On September 18, 1927 Paul von Hindenburg (1847-1934), President of the Weimar Republic of Germany, stood before a crowd of 70,000 and dedicated the Tannenberg War Memorial in Hohenstein, East Prussia. He stated,
“Nicht Neid, Haß oder Eroberungslust gaben uns die Waffen in die Hand. Der Krieg war uns vielmehr das äußerste, mit dem schwersten Opfer verbundene Mittel der Selbstbehauptung einer Welt von Feinden gegenüber."
We took up arms, not out of envy, hate, or imperial desire. The war was much more a costly last resort of self-determination in a world surrounded by enemies.
Paul von Hindenburg. 1927
In February of 1928 Herbert H. Asquith, one of the quieter, but more important conspirators of Britain’s war on Germany, died. In the following month Great Britain officially claimed the island of Malta as part of the British Commonwealth. The island’s location — halfway between the Mediterranean entrance to the Suez Canal and the British territory of Gilbralter, where the Mediterranean Sea and the Atlantic Ocean merge — made it an impressive geo-strategic outpost of the British Empire.
In mid-March the US Government released German wealth that it had frozen in the United States after the war to insure German payment of its requisite war reparations.
On September 16, 1928 it was decided by a group of delegates in attendance at the fall meeting of the League of Nations that a 2nd Committee of experts should be organized to deal with Germany’s handling of war reparations. Represented in this group were delegates from Germany, Great Britain, France, the United States, Belgium, and Japan.
Five weeks earlier the French Foreign Minister, Aristide Briand and US Secretary of State, Frank Billings Kellogg, had met in Paris where they initiated the Briand-Kellog Pact, an agreement to anathematize war. By 1929 sixty-three nations would join the pact.
Between these two meetings, on August 31, Bertolt Brecht and Kurt Weill staged, in Berline, their first performance of the Dreigroschenoper (Three-Penny Opera) — a well-received parody on the municipal political corruption found in the largest cities of Europe in the aftermath of the war. In 1933 both Brecht and Weill emigrated from Germany. Whereas Brecht would eventually find his way to Denmark and later Finland, Kurt Weill took up residence in Paris before he fled to the US via London. By 1943 both had arrived in the United States, but only Weill, of Jewish faith, would remain and become a US citizen. The disaffected Christian, Eugen Berthold Friedrich Brecht, returned to Germany in 1947 after being dragged before the US Congress where he was falsely accused of being a communist agitator.

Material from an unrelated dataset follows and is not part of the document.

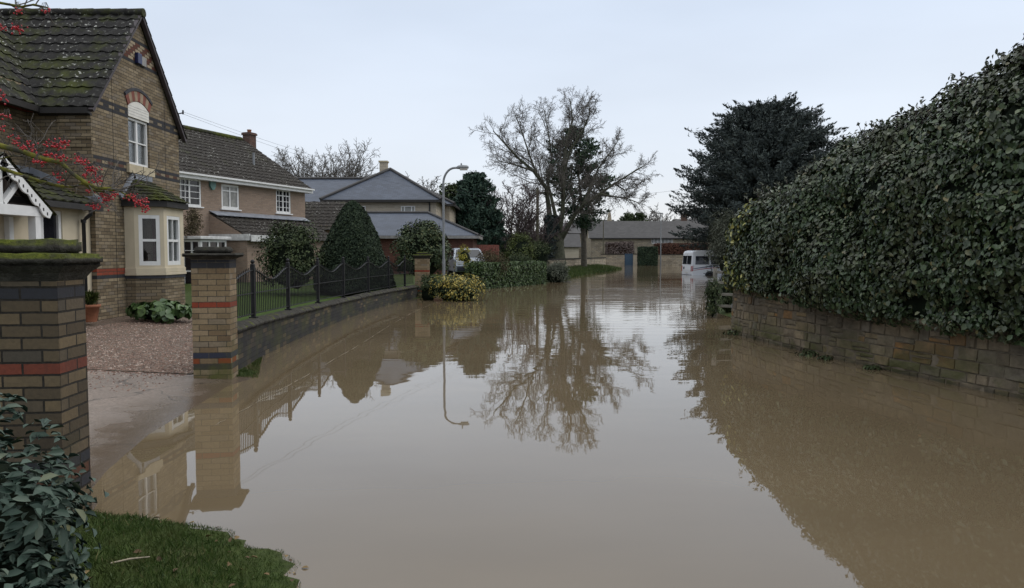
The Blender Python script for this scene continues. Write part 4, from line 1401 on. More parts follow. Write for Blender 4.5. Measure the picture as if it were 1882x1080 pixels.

Yes, both Brecht and Weill shared a socialist world view, but Brecht had never joined the communist party, and who in Congress would call out a German-American, Jewish composer who lived in New York City and wrote Broadway musicals? In the end, Brecht was intellectually sharp and provocative; Weill was entertaining. Had we better listened to the socialist critique of these two important artistic figures on the negative effects of market corruption in their day, we would surely not, in our own day, be in the situation that we are now.
In 1928 the SPD, Germany’s preeminent socialist party, received nearly 30 percent of the popular vote. Other than its willingness to share power with the pro-market, pro-republic, centrist parties including the Deutsche Demokratische Partei (DDP - German Democratic Party), the Zentrum (Centrist Party), Bayerissche Volkspartei (BVP - Bavarian People’s Party), and Deutsche Volkspartei (German People’s Party), it is difficult to explain the SPD’s success. On the one hand, the SPD tolerated the communists, and on the other hand, those who wanted to return to imperial rule were very inclusive in their spectrum of adherents. After all, the Nationalsozialisten, the so-called NAZIs — namely, the Nationalsozialistische Deutsche Arbeiterpartei (NSDAP) — began as a pro-worker party that wanted to restore the fallen Deutsches Reich (2nd German Empire).
Perhaps it was because Kaiser Wilhelm II had fled Germany just before the armistice was signed. Perhaps, it was because the SPD was quick to embrace the newly formed republic, and there was great misery spread over a large swath of the population by the war’s end. This said, the German economy was recovering. Had the French not occupied Germany for so long, and had the British not continued to insist on war reparations, history would surely have taken another course. Then too, it had always been the goal of the British to stifle German economic growth.
Rather than ending the payment of reparations for a war in which Germany was just as much a victim as an aggressor, the Young Plan finished by prolonging them, and the bankers stood ready to cash in.